Introducción
Conocí al cardenal Bergoglio en enero de 2002. Había ido a Buenos Aires para realizar un reportaje sobre la crisis económica que había hundido al país que hasta aquel momento había tenido la clase media más consistente de toda Sudamérica. Él me habló de aquel momento no con la imagen atronadora y rabiosa de los «cacerolazos» y las manifestaciones callejeras, sino con la imagen íntima y llena de dignidad de las madres y los padres que habían perdido su empleo y lloraban de noche, cuando sus hijos dormían y nadie les veía.
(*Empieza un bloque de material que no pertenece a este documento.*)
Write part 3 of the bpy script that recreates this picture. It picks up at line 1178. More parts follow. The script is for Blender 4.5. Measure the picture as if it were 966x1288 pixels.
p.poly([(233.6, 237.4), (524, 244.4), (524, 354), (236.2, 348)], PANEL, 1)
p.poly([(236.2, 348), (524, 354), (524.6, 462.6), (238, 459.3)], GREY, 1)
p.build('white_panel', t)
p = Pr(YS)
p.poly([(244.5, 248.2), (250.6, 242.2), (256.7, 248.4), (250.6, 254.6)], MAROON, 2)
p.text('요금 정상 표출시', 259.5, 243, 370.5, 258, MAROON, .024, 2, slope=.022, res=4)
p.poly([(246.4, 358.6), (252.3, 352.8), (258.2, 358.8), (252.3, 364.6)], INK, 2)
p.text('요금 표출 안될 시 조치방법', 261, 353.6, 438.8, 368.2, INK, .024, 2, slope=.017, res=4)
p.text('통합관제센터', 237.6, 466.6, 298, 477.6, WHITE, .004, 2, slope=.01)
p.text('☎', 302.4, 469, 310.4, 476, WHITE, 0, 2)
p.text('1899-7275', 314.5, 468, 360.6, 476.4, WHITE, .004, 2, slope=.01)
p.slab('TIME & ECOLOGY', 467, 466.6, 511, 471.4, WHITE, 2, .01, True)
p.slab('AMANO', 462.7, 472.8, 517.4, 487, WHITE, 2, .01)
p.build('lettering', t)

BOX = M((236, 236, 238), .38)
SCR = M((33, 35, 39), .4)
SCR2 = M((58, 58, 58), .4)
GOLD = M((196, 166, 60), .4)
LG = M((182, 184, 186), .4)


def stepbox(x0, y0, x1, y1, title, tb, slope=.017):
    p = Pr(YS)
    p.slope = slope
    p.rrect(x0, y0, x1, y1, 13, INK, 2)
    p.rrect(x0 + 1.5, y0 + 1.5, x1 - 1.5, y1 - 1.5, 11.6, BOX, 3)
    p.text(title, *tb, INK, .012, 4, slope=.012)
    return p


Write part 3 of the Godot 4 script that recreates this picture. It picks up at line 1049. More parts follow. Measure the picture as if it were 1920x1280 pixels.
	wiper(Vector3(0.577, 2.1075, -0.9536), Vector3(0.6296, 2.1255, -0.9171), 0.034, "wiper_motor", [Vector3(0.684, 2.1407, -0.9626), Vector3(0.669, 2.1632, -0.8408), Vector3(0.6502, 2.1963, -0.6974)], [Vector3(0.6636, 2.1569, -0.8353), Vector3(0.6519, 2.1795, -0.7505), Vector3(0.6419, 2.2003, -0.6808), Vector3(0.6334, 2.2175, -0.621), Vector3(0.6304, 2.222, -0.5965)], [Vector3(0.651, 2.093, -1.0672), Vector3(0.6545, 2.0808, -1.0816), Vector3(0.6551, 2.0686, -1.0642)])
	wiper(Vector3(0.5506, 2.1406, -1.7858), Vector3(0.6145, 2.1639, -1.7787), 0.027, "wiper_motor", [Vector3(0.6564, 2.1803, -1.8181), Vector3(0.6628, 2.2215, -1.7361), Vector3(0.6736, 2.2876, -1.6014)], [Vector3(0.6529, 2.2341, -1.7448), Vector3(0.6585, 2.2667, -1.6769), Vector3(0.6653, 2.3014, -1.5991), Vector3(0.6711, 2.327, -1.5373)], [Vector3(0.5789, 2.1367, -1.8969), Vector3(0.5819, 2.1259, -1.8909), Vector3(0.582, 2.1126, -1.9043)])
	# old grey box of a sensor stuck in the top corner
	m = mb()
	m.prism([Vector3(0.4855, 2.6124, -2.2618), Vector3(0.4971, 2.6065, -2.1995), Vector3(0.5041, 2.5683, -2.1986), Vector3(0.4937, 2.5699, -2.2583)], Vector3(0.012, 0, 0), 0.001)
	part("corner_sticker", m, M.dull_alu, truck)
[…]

Con el paso del tiempo ha ido creciendo en mí, en mi familia y en algunos amigos, la gratitud por su paternidad espiritual, experimentada como una compañía íntima y siempre sorprendente para nuestras vidas. En lo que nos contaba siempre hemos percibido simplemente el estímulo del pastor de almas ante los milagros que Cristo obra entre sus predilectos, empezando por los pobres. Así han ido naciendo ideas e intuiciones que luego servirían para artículos y entrevistas. Como, por ejemplo, los dedicados a las iniciativas que favorecía la archidiócesis de Buenos Aires para facilitar que todos pudieran acercarse al bautismo y los demás sacramentos, donde se capta sin demasiados discursos la intimidad de Bergoglio con el misterio mismo de la Iglesia.
Él, en todo lo que dice y hace, sólo repite una cosa: que la Iglesia únicamente vive y actúa por obra de la gracia. «Jesús —explicó una vez Bergoglio— no hizo proselitismo: acompañó. Y las conversiones que provocaba ocurrían precisamente por esta solicitud suya para acompañar que nos hace hermanos, que nos hace hijos, y no miembros de una ONG o prosélitos de una multinacional». Una dinámica de proximidad y liberación que tiene su expresión objetiva y duradera en el don de los sacramentos. Por esto es necesario facilitar de todos los modos posibles el bautismo de aquellos —niños, jóvenes, adultos— que, por diversas circunstancias de la vida, en el nuevo contexto de secularización, no están bautizados. Sin añadir condiciones a la que contempla el código de derecho canónico, es decir, que deben ser los padres quienes pidan el bautismo para sus hijos menores. Dejando caer todos los viejos y nuevos clericalismos que «alejan al pueblo de Dios de la salvación».
Ahora que comienza su ministerio de obispo de Roma y sucesor de Pedro, prevalece sobre todo la confianza de que bastará escuchar sus palabras desarmantes y mirar sus gestos sencillos para reconocer con gozo que el señor ama a su Iglesia y la cuida.
Recemos por que el camino junto al papa Francisco sea como un respirar sereno y profundo para toda la Iglesia de Cristo, y una promesa buena para todos los hombres de buena voluntad.